313年に出された「ミラノ勅令」は、全てに宗教の平等、信仰の自由をうたったものであったが、皇帝コンスタンチヌスの意図は、単純ではなかった。権力者ローマ皇帝がキリスト教の公認したというのは、単に信仰の問題ではなく、そのキリスト教を権力を保持するための手段として使っていくということが隠されていた。というのは、度重なるローマ帝国の皇帝交代劇に、理論的な根拠を求める必要があり、皇帝の権力は「神が与えたもの」という理屈が民衆を納得させるのに好都合にできているからだ。コンスタンチヌス、息子コンスタンチウスはこの考えを進める。教会関係者の資産は非課税扱いとなり、ローマ社会の裕福層はこぞってキリスト教布教者になっていく。キリスト教に改宗することの方が生きていきやすいとなると、人々はおのずからキリスト教に改宗していく、というものだ。

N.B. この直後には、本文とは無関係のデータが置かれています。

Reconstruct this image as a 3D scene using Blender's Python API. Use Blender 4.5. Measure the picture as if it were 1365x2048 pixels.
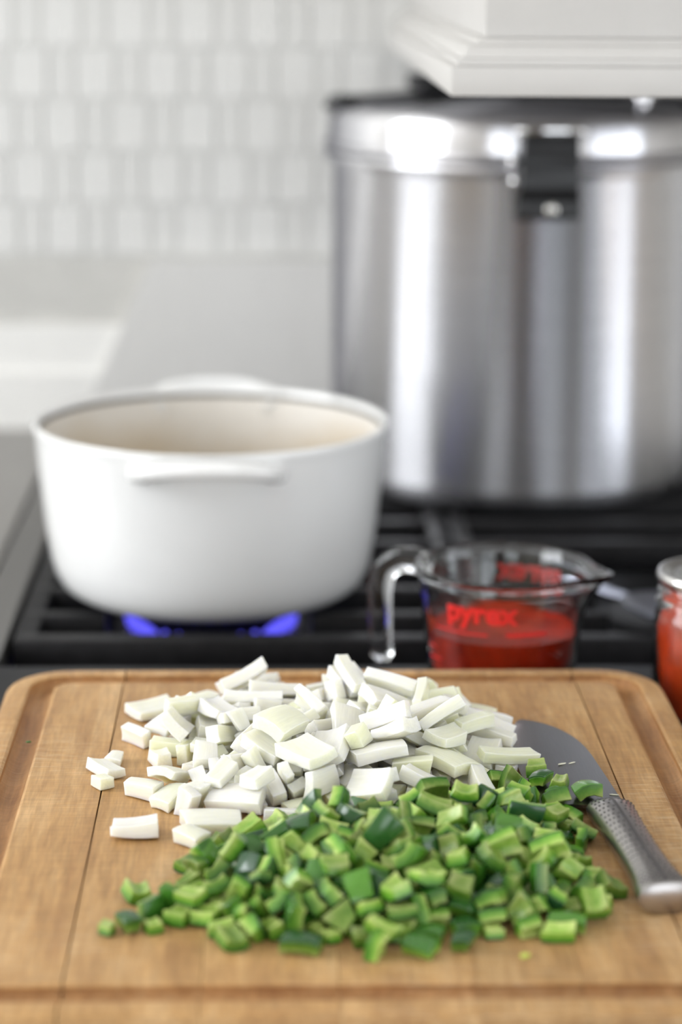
import bpy, bmesh, math, random
from mathutils import Vector, Matrix, Quaternion
for _o in list(bpy.data.objects): bpy.data.objects.remove(_o)
SC = bpy.context.scene
COL = SC.collection
PI = math.pi

# ------------------------------------------------------------------ camera
ZB = 0.96                      # top of the cutting board
pitch, yaw, roll = math.radians(13.6), math.radians(1.75), math.radians(0.4)
fw = Vector((math.sin(yaw)*math.cos(pitch), math.cos(yaw)*math.cos(pitch), -math.sin(pitch)))
r0 = Vector((math.cos(yaw), -math.sin(yaw), 0)); u0 = r0.cross(fw)
rr = r0*math.cos(roll)+u0*math.sin(roll); uu = u0*math.cos(roll)-r0*math.sin(roll)
cam = bpy.data.cameras.new('camera'); camo = bpy.data.objects.new('camera', cam); COL.objects.link(camo)
camo.matrix_world = Matrix(((rr.x, uu.x, -fw.x, 0), (rr.y, uu.y, -fw.y, 0), (rr.z, uu.z, -fw.z, ZB+0.45), (0, 0, 0, 1)))
cam.sensor_fit = 'VERTICAL'; cam.sensor_height = 22.3; cam.sensor_width = 14.9; cam.lens = 50
cam.clip_start = 0.05
cam.dof.use_dof = True; cam.dof.focus_distance = 1.275; cam.dof.aperture_fstop = 2.2
SC.camera = camo

# ------------------------------------------------------------------ world, daylight at the windows, exposure
wd = bpy.data.worlds.new('world'); SC.world = wd; wd.use_nodes = True
wd.node_tree.nodes['Background'].inputs[0].default_value = (0.75, 0.85, 1.0, 1)
wd.node_tree.nodes['Background'].inputs[1].default_value = 0.8
def window_light(name, loc, rot, sx, sy, watts, col):
    l = bpy.data.lights.new(name, 'AREA'); l.shape = 'RECTANGLE'; l.size = sx; l.size_y = sy; l.energy = watts; l.color = col
    o = bpy.data.objects.new(name, l); COL.objects.link(o); o.location = loc; o.rotation_euler = rot; return o
window_light('daylight_window_left', (-2.58, .95, 1.83), (0, -PI/2, 0), 1.44, 1.80, 106, (0.96, 0.98, 1.0))
window_light('daylight_window_rear_left', (-1.05, -2.23, 1.60), (PI/2, 0, 0), 1.20, 1.30, 24, (0.93, 0.97, 1.0))
window_light('daylight_window_rear_right', (1.27, -2.23, 1.14), (PI/2, 0, 0), 1.44, 2.04, 34, (0.93, 0.97, 1.0))
window_light('daylight_window_right', (2.18, .30, 1.25), (0, PI/2, 0), 1.90, 1.90, 40, (0.93, 0.96, 1.0))
SC.view_settings.view_transform = 'Standard'; SC.view_settings.look = 'None'
SC.view_settings.gamma = 1.0; SC.view_settings.use_curve_mapping = False
SC.view_settings.exposure = -0.36

# ------------------------------------------------------------------ materials
def N(nt, t, **kw):
    n = nt.nodes.new(t)
    for k, v in kw.items():
        if k in n.inputs.keys(): n.inputs[k].default_value = v
        else: setattr(n, k, v)
    return n
def new_mat(name):
    m = bpy.data.materials.new(name); m.use_nodes = True
    return m, m.node_tree, m.node_tree.nodes['Principled BSDF']
def c4(c): return (c[0], c[1], c[2], 1)
def mat(name, col, rough=.5, metal=0, var=.08, scale=30, bump=0, bscale=200, spec=.5, coat=0, stretch=(1, 1, 1), **kw):
    """plain surface with a little procedural colour and gloss variation"""
    m, nt, b = new_mat(name); L = nt.links
    tc = N(nt, 'ShaderNodeTexCoord'); mp = N(nt, 'ShaderNodeMapping'); mp.inputs['Scale'].default_value = stretch
    L.new(tc.outputs['Object'], mp.inputs['Vector'])
    no = N(nt, 'ShaderNodeTexNoise', Scale=scale, Detail=3.0); L.new(mp.outputs[0], no.inputs['Vector'])
    rp = N(nt, 'ShaderNodeValToRGB'); e = rp.color_ramp.elements
    e[0].position, e[1].position = .3, .7
    e[0].color = c4([x*(1-var) for x in col]); e[1].color = c4([min(1, x*(1+var)) for x in col])
    L.new(no.outputs['Fac'], rp.inputs['Fac']); L.new(rp.outputs['Color'], b.inputs['Base Color'])
    b.inputs['Roughness'].default_value = rough; b.inputs['Metallic'].default_value = metal
    b.inputs['Specular IOR Level'].default_value = spec; b.inputs['Coat Weight'].default_value = coat
    for k, v in kw.items(): b.inputs[k.replace('_', ' ')].default_value = v
    if 'Anisotropic' in kw:
        tg = N(nt, 'ShaderNodeTangent'); tg.direction_type = 'RADIAL'; tg.axis = 'Z'; L.new(tg.outputs[0], b.inputs['Tangent']); b.inputs['Anisotropic Rotation'].default_value = .25
    if bump:
        n2 = N(nt, 'ShaderNodeTexNoise', Scale=bscale, Detail=2.0); L.new(mp.outputs[0], n2.inputs['Vector'])
        bp = N(nt, 'ShaderNodeBump', Strength=bump, Distance=.001); L.new(n2.outputs['Fac'], bp.inputs['Height']); L.new(bp.outputs[0], b.inputs['Normal'])
    return m
def wood_mat(name, dark, mid, light, scratch=.35):
    m, nt, b = new_mat(name); L = nt.links
    tc = N(nt, 'ShaderNodeTexCoord'); oi = N(nt, 'ShaderNodeObjectInfo')
    ad = N(nt, 'ShaderNodeVectorMath', operation='MULTIPLY_ADD')
    cb = N(nt, 'ShaderNodeCombineXYZ'); L.new(oi.outputs['Random'], cb.inputs[0]); L.new(oi.outputs['Random'], cb.inputs[1]); L.new(oi.outputs['Random'], cb.inputs[2])
    ad.inputs[1].default_value = (7, 11, 5); L.new(cb.outputs[0], ad.inputs[0]); L.new(tc.outputs['Object'], ad.inputs[2])
    def noise(sc, s, detail=4, dist=0.0, vec=ad):
        mp = N(nt, 'ShaderNodeMapping'); mp.inputs['Scale'].default_value = sc; L.new(vec.outputs[0], mp.inputs['Vector'])
        n = N(nt, 'ShaderNodeTexNoise', Scale=s, Detail=float(detail), Distortion=dist); L.new(mp.outputs[0], n.inputs['Vector']); return n
    g = noise((14, 1.0, 14), 9.0, 5, .6)
    blot = noise((2.2, 1, 2.2), 14.0, 3, .3)
    mixf = N(nt, 'ShaderNodeMath', operation='MULTIPLY_ADD'); L.new(blot.outputs['Fac'], mixf.inputs[0]); mixf.inputs[1].default_value = .55; 
    gm = N(nt, 'ShaderNodeMath', operation='MULTIPLY'); L.new(g.outputs['Fac'], gm.inputs[0]); gm.inputs[1].default_value = .45
    L.new(gm.outputs[0], mixf.inputs[2])
    rp = N(nt, 'ShaderNodeValToRGB'); e = rp.color_ramp.elements
    e[0].position, e[0].color = .32, c4(dark); e[1].position, e[1].color = .68, c4(light)
    k = e.new(.5); k.color = c4(mid); L.new(mixf.outputs[0], rp.inputs['Fac'])
    # plank tone
    hv = N(nt, 'ShaderNodeHueSaturation'); mr = N(nt, 'ShaderNodeMapRange'); mr.inputs['To Min'].default_value = .90; mr.inputs['To Max'].default_value = 1.08
    fig = noise((55, 5, 55), 9.0, 4, .4); pore = noise((1.5, 40, 1), 22.0, 3, 1.0)
    L.new(oi.outputs['Random'], mr.inputs['Value']); f1 = N(nt, 'ShaderNodeMapRange'); f1.inputs['From Min'].default_value = .3; f1.inputs['From Max'].default_value = .7; f1.inputs['To Min'].default_value = .84; f1.inputs['To Max'].default_value = 1.14; L.new(fig.outputs['Fac'], f1.inputs['Value'])
    f2 = N(nt, 'ShaderNodeMapRange'); f2.inputs['From Min'].default_value = .3; f2.inputs['From Max'].default_value = .7; f2.inputs['To Min'].default_value = .88; f2.inputs['To Max'].default_value = 1.10; L.new(pore.outputs['Fac'], f2.inputs['Value'])
    fm = N(nt, 'ShaderNodeMath', operation='MULTIPLY'); L.new(f1.outputs[0], fm.inputs[0]); L.new(f2.outputs[0], fm.inputs[1])
    fo = N(nt, 'ShaderNodeMath', operation='MULTIPLY'); L.new(fm.outputs[0], fo.inputs[0]); L.new(mr.outputs[0], fo.inputs[1]); L.new(fo.outputs[0], hv.inputs['Value'])
    L.new(rp.outputs['Color'], hv.inputs['Color'])
    # pale knife scuffs running across the grain, in worn patches
    sx = noise((1.2, 26, 1), 60.0, 2, .25, tc_vec(nt, tc)); patch = noise((1, 1, 1), 9.0, 2, 0, tc_vec(nt, tc))
    r1 = N(nt, 'ShaderNodeMapRange'); r1.inputs['From Min'].default_value = .52; r1.inputs['From Max'].default_value = .72; L.new(sx.outputs['Fac'], r1.inputs['Value'])
    r2 = N(nt, 'ShaderNodeMapRange'); r2.inputs['From Min'].default_value = .42; r2.inputs['From Max'].default_value = .70; L.new(patch.outputs['Fac'], r2.inputs['Value'])
    mm = N(nt, 'ShaderNodeMath', operation='MULTIPLY'); L.new(r1.outputs[0], mm.inputs[0]); L.new(r2.outputs[0], mm.inputs[1])
    m2 = N(nt, 'ShaderNodeMath', operation='MULTIPLY'); L.new(mm.outputs[0], m2.inputs[0]); m2.inputs[1].default_value = scratch
    mx = N(nt, 'ShaderNodeMix', data_type='RGBA'); L.new(m2.outputs[0], mx.inputs[0]); L.new(hv.outputs[0], mx.inputs[6]); mx.inputs[7].default_value = (.80, .64, .44, 1)
    L.new(mx.outputs[2], b.inputs['Base Color'])
    b.inputs['Roughness'].default_value = .5; b.inputs['Specular IOR Level'].default_value = .35
    fine = noise((90, 6, 90), 9.0, 3)
    bh = N(nt, 'ShaderNodeMath', operation='ADD'); L.new(fine.outputs['Fac'], bh.inputs[0]); L.new(mm.outputs[0], bh.inputs[1])
    bp = N(nt, 'ShaderNodeBump', Strength=.25, Distance=.0006); L.new(bh.outputs[0], bp.inputs['Height']); L.new(bp.outputs[0], b.inputs['Normal'])
    return m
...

「いったんキリスト教徒になれば、皇帝といえども一匹の羊にすぎない。『羊』と『羊飼い』では、勝負は明らかであったのだ。ミラノ司教アンブロシウスは、キリスト教と世俗との権力関係を、実に正確に把握していたに違いない。皇帝がその地位に就くのも権力を行使できるのも、神が認めたからであり、その神の意向を人間に伝えるのは司教とされている以上、皇帝といえども司教の意に逆らうことはできない。これが両者の関係の真実であると。」
ローマ皇帝より権力を持つキリスト教司教の誕生である。
この流れに釘をさしたのが「背教者皇帝ユリアヌス」(361年~363年)だ。ユリアヌスは、キリスト教と世俗権力との癒着を是正し、「ミラノ勅令」のレベルに戻したにすぎないが、キリスト教関係者からは、以来「背教者」と侮蔑されてきた。逆に、ユリアヌスはキリスト教から「背教者」と言われることにより、キリスト教のなんたるかを歴史上に刻印する栄誉をうけることになったのだ。
キリスト教が権力と結びつくことにより、それまで多神教であったローマ社会の歴史的な建造物、神殿や円柱などは、全て「異教」のレッテルを張られ、破壊されていく。それまでの文化、社会的出来事が記録されていた文書、図書などが保存されていた図書館ともどもすべて破壊された。今日からみると、歴史を語る1級の原資料が無くなってしまったということだ。
393年には、オリンピアの競技会の全廃を決めた法案が元老院で可決された。第1回は紀元前776年に開催されそれ以降1169年後に幕を閉じることになった。西欧史上では「393年をもってギリシャとローマの文明が公式に終焉した年」とされている。